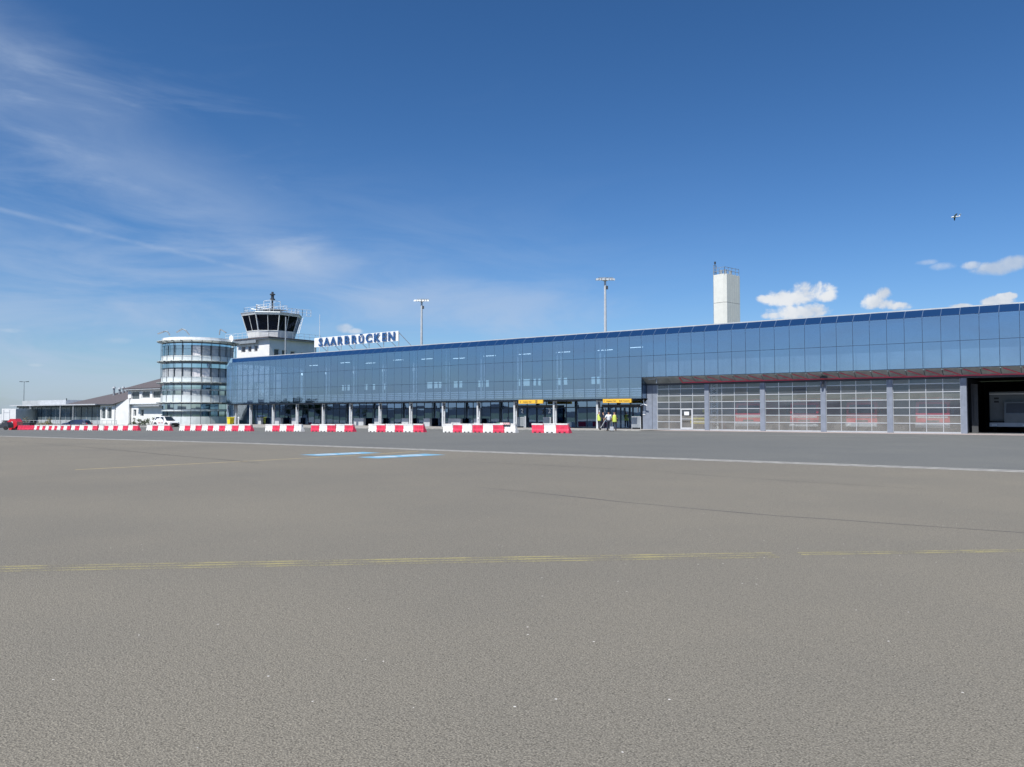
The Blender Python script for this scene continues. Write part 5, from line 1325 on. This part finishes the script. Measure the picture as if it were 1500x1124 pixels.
    for s_ in (-1, 1):
        MB().box(s_*.034-.012, s_*.034+.012, hx+.083, hx+.093, 1.655, 1.668).build('eye', m_black, t, local=True)
        MB().rod((s_*.080, hx, 1.64), (s_*.094, hx, 1.64), .028, 8).build('ear', m_skin, t, local=True)
        hp = hL if s_ < 0 else hR; el_ = eL if s_ < 0 else eR; d = (Vector(hp)-Vector(el_)).normalized(); side = Vector((1, 0, 0)) if abs(d.x) < .8 else Vector((0, 1, 0))
        for j in range(4): 
            o_ = side*(-.027+.018*j); b_ = Vector(hp)+o_+d*.02; m_ = b_+d*(.05+.008*(j in (1, 2))); e_ = m_+(d+Vector((0, .3, -.5))).normalized()*.035
            MB().path([b_, m_, e_], .0085, 5).build('finger', m_skin, t, local=True)
        MB().path([Vector(hp)-side*.03*s_, Vector(hp)-side*.05*s_+d*.035, Vector(hp)-side*.045*s_+d*.06], .010, 5).build('thumb', m_skin, t, local=True)
    return t
def pp(u, Z): x, y = cg((u-750)/1150.9*Z, Z); return (x, y, .0 if y < 65.5 else .05)
person('person in yellow hi vis vest and jeans standing left of the group beside the pillar', pp(877.5, 79.6), YAW+R(-60), m_dcl, m_jeans, m_hairg, 1.80, .06, m_vest, 0, 'fwd')
person('person in dark navy clothes standing between the vest wearer and the white shirt', pp(885, 77.2), YAW+R(80), m_dcl, m_dcl, m_hair, 1.72, .08, None, .15, 'down')
person('person in a white shirt and dark shorts seen from behind walking to gate 1', pp(891.7, 71.6), YAW+R(8), m_shirt, m_jeans, m_hair, 1.80, .12, None, 0, 'hip', short=False)
person('person in yellow hi vis vest and black trousers seen from behind, rightmost of the group', pp(900, 71.8), YAW+R(-6), m_dcl, m_dcl, m_hair, 1.80, .10, m_vest, 0, 'down')
x, y, z = pp(886, 74.5)
t = thing('luggage_trolley', 'folded silver trolley leaning among the people at gate 1', 'trolley', (x, y, .05), YAW)
MB().path([(-.45, 0, .1), (.1, 0, 1.05), (.28, 0, 1.08)], .03, 6).build('handle', m_lgrey, t, local=True)
MB().path([(.28, 0, 1.0), (.28, 0, .1), (-.4, 0, .1)], .03, 6).build('frame', m_lgrey, t, local=True)
for x_ in (-.45, .25): MB().rod((x_, -.05, .1), (x_, .05, .1), .1, 10).build('wheel', m_black, t, local=True)
x, y, z = pp(896, 71.5)
t = thing('suitcase', 'small pale wheeled suitcase between the white shirt and the right hi vis vest', 'suitcase', (x, y, .0), YAW)
MB().box(-.17, .17, -.11, .11, .06, .42).build('shell', m_lgrey, t, local=True, bevel=.03)
MB().path([(-.09, 0, .42), (-.09, 0, .85), (.09, 0, .85), (.09, 0, .42)], .012, 5).build('handle', m_galv, t, local=True)
for x_ in (-.13, .13): MB().rod((x_, -.03, .035), (x_, .03, .035), .035, 8).build('wheel', m_black, t, local=True)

________

Exercise aim | Copy every line of the data word for word, omitting the images.

Expected answer |
The Blender Python script for this scene continues. Write part 5, from line 1325 on. This part finishes the script. Measure the picture as if it were 1500x1124 pixels.
    for s_ in (-1, 1):
        MB().box(s_*.034-.012, s_*.034+.012, hx+.083, hx+.093, 1.655, 1.668).build('eye', m_black, t, local=True)
        MB().rod((s_*.080, hx, 1.64), (s_*.094, hx, 1.64), .028, 8).build('ear', m_skin, t, local=True)
        hp = hL if s_ < 0 else hR; el_ = eL if s_ < 0 else eR; d = (Vector(hp)-Vector(el_)).normalized(); side = Vector((1, 0, 0)) if abs(d.x) < .8 else Vector((0, 1, 0))
        for j in range(4): 
            o_ = side*(-.027+.018*j); b_ = Vector(hp)+o_+d*.02; m_ = b_+d*(.05+.008*(j in (1, 2))); e_ = m_+(d+Vector((0, .3, -.5))).normalized()*.035
            MB().path([b_, m_, e_], .0085, 5).build('finger', m_skin, t, local=True)
        MB().path([Vector(hp)-side*.03*s_, Vector(hp)-side*.05*s_+d*.035, Vector(hp)-side*.045*s_+d*.06], .010, 5).build('thumb', m_skin, t, local=True)
    return t
def pp(u, Z): x, y = cg((u-750)/1150.9*Z, Z); return (x, y, .0 if y < 65.5 else .05)
person('person in yellow hi vis vest and jeans standing left of the group beside the pillar', pp(877.5, 79.6), YAW+R(-60), m_dcl, m_jeans, m_hairg, 1.80, .06, m_vest, 0, 'fwd')
person('person in dark navy clothes standing between the vest wearer and the white shirt', pp(885, 77.2), YAW+R(80), m_dcl, m_dcl, m_hair, 1.72, .08, None, .15, 'down')
person('person in a white shirt and dark shorts seen from behind walking to gate 1', pp(891.7, 71.6), YAW+R(8), m_shirt, m_jeans, m_hair, 1.80, .12, None, 0, 'hip', short=False)
person('person in yellow hi vis vest and black trousers seen from behind, rightmost of the group', pp(900, 71.8), YAW+R(-6), m_dcl, m_dcl, m_hair, 1.80, .10, m_vest, 0, 'down')
x, y, z = pp(886, 74.5)
t = thing('luggage_trolley', 'folded silver trolley leaning among the people at gate 1', 'trolley', (x, y, .05), YAW)
MB().path([(-.45, 0, .1), (.1, 0, 1.05), (.28, 0, 1.08)], .03, 6).build('handle', m_lgrey, t, local=True)
MB().path([(.28, 0, 1.0), (.28, 0, .1), (-.4, 0, .1)], .03, 6).build('frame', m_lgrey, t, local=True)
for x_ in (-.45, .25): MB().rod((x_, -.05, .1), (x_, .05, .1), .1, 10).build('wheel', m_black, t, local=True)
x, y, z = pp(896, 71.5)
t = thing('suitcase', 'small pale wheeled suitcase between the white shirt and the right hi vis vest', 'suitcase', (x, y, .0), YAW)
MB().box(-.17, .17, -.11, .11, .06, .42).build('shell', m_lgrey, t, local=True, bevel=.03)
MB().path([(-.09, 0, .42), (-.09, 0, .85), (.09, 0, .85), (.09, 0, .42)], .012, 5).build('handle', m_galv, t, local=True)
for x_ in (-.13, .13): MB().rod((x_, -.03, .035), (x_, .03, .035), .035, 8).build('wheel', m_black, t, local=True)